Brazil closed 2025 with 2.7 million light and heavy vehicles registered, based on preliminary Renavam data, marking a modest 2% increase on 2024. The result fell short of industry expectations and reflected the drag from sharply higher interest rates over the year.
Brazil vehicle sales 2025: modest gains and mounting concerns
Automakers initially expected stronger expansion. A year ago Anfavea was forecasting a 5.6% rise in sales across passenger cars, light commercial vehicles, buses and trucks, while Fenabrave had pencilled in roughly 5%. Those projections assumed some rate rises, but the repeated hikes that pushed the Selic rate from 12.25% to around 15% had a larger-than-anticipated effect on consumer and business financing.
The market showed resilience in the first half of the year, with registrations up 4.8%, but momentum faltered in the latter six months. The slowdown was apparent even in segments that typically hold up better during cycles: light-vehicle registrations dipped in the second half compared with the same period in 2024, while truck licences declined sharply.
Breaking the figures down, passenger cars rose 2.5% to roughly 2 million registrations and light commercial vehicles increased 3% to about 555,000 units. In contrast, truck sales fell 9% year on year to 113,500 units, the steepest contraction among the major categories.
Manufacturers have voiced concern ahead of the next six months, particularly as several new models are due to reach the market, either produced locally or imported. The weaker-than-expected performance raises questions about inventory plans, production scheduling and the timing of launches.
The government has signalled a response aimed at reviving heavy-vehicle demand: plans are under way to make around R$10 billion available in subsidised financing in 2026. Officials see cheaper credit as the most direct lever to unlock truck purchases, which are closely tied to investment in logistics and freight capacity.
For passenger cars the outlook is more complicated. Tax cuts under the Carro Sustentável programme provided some relief but were insufficient to spur robust growth in new-car purchases. High borrowing costs continue to weigh on buyers of zero-kilometre vehicles.
By contrast, the used-car market posted record activity. Fenauto reported that 16.7 million vehicles changed hands between January and November, roughly 900,000 more than the total for 2024. Higher interest rates have not deterred the market for second-hand vehicles because lower prices reduce monthly instalments and raise credit approval rates.

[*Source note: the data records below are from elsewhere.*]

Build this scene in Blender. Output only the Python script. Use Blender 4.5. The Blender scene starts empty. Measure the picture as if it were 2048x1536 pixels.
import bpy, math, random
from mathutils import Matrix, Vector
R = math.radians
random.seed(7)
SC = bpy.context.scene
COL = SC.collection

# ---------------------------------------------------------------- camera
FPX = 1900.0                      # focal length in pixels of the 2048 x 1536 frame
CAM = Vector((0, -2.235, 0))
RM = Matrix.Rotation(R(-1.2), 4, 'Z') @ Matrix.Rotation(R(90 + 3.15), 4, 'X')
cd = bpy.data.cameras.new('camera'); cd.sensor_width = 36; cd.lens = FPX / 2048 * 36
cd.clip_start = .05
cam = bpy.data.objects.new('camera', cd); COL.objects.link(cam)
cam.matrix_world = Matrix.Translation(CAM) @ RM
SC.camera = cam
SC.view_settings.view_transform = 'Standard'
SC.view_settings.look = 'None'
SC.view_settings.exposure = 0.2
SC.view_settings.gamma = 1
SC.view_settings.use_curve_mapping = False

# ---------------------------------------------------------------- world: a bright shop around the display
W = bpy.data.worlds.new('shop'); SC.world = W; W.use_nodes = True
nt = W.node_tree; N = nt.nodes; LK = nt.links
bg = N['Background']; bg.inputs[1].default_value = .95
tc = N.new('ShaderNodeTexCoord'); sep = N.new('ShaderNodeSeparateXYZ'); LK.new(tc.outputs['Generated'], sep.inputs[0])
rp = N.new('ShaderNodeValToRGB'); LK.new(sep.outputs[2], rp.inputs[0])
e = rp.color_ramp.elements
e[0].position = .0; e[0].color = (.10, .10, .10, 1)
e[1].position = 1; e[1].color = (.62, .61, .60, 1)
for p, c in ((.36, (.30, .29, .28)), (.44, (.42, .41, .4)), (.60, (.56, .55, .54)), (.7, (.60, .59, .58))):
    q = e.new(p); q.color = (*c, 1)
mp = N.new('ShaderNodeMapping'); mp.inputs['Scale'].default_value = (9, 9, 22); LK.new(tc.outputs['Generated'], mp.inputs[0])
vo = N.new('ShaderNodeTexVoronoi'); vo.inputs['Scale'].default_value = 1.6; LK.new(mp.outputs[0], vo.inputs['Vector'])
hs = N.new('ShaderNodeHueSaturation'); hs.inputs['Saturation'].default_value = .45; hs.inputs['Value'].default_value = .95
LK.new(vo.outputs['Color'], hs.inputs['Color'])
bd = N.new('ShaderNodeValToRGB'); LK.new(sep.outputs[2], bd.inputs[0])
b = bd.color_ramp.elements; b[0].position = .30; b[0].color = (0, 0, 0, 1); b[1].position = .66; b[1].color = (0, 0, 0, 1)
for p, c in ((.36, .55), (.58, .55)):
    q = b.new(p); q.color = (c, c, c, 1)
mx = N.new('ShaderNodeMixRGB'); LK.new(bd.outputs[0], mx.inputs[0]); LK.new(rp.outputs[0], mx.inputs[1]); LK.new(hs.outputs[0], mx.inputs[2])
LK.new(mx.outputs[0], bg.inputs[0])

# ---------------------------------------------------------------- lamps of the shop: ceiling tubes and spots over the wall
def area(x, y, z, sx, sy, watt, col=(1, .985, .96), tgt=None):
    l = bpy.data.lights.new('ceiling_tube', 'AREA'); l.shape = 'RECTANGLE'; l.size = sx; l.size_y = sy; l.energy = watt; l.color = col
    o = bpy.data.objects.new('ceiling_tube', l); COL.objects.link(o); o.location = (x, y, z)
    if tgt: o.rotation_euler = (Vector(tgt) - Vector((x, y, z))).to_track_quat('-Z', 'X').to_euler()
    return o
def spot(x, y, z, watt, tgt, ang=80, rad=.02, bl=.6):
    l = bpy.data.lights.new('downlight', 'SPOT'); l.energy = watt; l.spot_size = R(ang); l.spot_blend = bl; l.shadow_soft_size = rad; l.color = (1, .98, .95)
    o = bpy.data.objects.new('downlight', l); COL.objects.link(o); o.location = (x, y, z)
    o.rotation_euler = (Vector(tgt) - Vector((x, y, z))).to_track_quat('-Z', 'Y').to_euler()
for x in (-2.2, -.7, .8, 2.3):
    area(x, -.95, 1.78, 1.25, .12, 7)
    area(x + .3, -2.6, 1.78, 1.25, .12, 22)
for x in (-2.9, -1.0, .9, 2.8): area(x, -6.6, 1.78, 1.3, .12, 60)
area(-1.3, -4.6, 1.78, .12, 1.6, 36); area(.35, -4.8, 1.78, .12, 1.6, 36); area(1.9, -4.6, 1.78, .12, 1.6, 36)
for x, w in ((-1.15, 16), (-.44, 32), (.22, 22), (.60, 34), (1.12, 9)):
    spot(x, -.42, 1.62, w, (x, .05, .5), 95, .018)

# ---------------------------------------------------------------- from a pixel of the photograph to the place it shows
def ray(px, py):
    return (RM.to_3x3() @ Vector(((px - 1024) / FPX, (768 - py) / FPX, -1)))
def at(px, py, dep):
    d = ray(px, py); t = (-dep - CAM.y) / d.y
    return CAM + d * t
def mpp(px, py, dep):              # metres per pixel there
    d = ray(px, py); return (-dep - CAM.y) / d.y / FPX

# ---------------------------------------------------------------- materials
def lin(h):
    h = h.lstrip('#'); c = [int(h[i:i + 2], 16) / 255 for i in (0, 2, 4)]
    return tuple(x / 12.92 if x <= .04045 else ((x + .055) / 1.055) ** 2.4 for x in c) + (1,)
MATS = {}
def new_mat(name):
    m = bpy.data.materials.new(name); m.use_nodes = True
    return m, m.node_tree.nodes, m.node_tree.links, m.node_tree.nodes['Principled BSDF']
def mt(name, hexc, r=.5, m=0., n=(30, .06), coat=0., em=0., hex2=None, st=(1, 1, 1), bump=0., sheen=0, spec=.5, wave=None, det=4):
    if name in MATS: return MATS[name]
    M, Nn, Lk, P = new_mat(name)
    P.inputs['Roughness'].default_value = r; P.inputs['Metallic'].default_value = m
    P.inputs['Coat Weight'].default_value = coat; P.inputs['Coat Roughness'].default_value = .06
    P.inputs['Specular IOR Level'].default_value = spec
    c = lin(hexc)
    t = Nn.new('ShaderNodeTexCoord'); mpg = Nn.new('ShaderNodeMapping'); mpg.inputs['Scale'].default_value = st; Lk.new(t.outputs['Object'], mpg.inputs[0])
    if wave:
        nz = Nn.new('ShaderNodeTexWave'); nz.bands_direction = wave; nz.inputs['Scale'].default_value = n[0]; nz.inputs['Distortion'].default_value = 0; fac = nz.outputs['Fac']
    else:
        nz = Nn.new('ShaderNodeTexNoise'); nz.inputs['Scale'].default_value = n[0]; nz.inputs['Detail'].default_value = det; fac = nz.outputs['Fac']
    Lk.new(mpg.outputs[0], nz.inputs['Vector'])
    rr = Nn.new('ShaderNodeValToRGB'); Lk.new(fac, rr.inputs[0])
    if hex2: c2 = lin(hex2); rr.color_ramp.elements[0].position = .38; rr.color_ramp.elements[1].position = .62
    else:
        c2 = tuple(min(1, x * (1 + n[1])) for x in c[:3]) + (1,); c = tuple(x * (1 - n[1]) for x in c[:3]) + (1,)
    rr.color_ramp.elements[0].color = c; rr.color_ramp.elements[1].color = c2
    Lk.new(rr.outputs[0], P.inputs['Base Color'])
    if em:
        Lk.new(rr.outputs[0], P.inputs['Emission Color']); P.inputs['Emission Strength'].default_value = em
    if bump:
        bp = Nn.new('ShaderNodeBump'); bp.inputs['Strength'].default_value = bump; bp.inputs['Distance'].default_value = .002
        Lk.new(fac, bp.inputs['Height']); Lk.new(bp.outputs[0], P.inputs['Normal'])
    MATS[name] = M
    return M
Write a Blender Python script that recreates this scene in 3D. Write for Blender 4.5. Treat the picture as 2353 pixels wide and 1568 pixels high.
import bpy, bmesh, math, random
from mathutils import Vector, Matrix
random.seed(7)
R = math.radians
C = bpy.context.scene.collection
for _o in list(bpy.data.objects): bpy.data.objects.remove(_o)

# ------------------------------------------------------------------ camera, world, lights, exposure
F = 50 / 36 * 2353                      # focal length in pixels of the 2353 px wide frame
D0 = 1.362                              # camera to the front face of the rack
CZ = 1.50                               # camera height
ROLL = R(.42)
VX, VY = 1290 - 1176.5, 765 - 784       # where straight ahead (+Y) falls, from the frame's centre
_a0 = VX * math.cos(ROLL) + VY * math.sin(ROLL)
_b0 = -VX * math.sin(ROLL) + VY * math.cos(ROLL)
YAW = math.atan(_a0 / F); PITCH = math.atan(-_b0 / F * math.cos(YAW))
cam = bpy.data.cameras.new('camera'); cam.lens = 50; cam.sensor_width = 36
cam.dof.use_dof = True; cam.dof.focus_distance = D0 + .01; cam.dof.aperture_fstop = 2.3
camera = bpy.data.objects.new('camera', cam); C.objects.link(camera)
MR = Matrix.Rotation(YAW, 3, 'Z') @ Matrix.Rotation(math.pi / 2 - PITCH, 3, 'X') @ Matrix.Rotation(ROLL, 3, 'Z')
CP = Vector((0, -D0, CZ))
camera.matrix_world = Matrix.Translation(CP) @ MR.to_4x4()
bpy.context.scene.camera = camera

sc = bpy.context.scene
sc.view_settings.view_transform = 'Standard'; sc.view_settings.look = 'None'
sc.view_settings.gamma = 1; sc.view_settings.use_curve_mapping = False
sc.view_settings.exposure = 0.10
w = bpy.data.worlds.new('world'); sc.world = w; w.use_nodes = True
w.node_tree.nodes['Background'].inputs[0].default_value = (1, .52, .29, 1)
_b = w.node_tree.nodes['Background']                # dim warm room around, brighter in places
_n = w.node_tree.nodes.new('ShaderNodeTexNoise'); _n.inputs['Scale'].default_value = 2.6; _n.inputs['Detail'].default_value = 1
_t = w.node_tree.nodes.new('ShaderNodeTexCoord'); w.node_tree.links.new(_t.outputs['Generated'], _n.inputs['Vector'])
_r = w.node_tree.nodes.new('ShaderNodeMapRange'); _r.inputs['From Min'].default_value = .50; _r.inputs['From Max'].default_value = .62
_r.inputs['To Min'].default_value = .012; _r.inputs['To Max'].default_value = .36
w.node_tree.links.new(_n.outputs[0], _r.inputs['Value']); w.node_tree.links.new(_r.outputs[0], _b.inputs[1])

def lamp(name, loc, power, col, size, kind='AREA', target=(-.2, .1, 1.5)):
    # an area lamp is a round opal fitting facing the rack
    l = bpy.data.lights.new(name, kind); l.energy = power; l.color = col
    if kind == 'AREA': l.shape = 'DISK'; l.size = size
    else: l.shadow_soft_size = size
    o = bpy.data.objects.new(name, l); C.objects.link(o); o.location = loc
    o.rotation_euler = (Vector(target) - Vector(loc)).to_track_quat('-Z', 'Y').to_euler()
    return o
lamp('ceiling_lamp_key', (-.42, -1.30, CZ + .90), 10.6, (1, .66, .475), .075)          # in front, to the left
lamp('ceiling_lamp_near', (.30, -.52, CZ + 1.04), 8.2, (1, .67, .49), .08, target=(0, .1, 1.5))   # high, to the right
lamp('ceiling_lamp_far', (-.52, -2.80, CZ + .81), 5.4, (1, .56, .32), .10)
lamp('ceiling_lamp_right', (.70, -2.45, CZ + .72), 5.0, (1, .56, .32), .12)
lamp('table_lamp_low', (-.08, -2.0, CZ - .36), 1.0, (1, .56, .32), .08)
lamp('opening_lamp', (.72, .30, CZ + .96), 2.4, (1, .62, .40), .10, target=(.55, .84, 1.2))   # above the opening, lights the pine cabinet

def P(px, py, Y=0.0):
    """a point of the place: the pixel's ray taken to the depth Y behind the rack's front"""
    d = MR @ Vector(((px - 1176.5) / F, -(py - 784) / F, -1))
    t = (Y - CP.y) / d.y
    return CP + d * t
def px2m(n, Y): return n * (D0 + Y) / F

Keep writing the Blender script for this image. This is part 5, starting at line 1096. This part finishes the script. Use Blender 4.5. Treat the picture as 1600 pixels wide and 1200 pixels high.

Industry bodies will publish consolidated Fenabrave statistics next week. In the meantime, the combination of sluggish new-vehicle demand, a booming used-car market and planned state support for heavy vehicles sets the scene for a cautious start to 2026 as manufacturers and policymakers adapt to persistently elevated borrowing costs.
Key Takeaways:
- Brazil recorded 2.7 million vehicle registrations in 2025, a 2% rise on 2024 despite earlier forecasts of stronger growth.
- High interest rates, which rose from 12.25% to 15%, curbed demand and caused a second-half slowdown, hitting truck sales hardest with a 9% fall.
- Used-vehicle transactions surged to a record 16.7 million through November, as cheaper prices offset high financing costs.
- The government plans R$10 billion in subsidised finance for heavy vehicles in 2026 to revive the truck market, while light-vehicle demand remains a concern.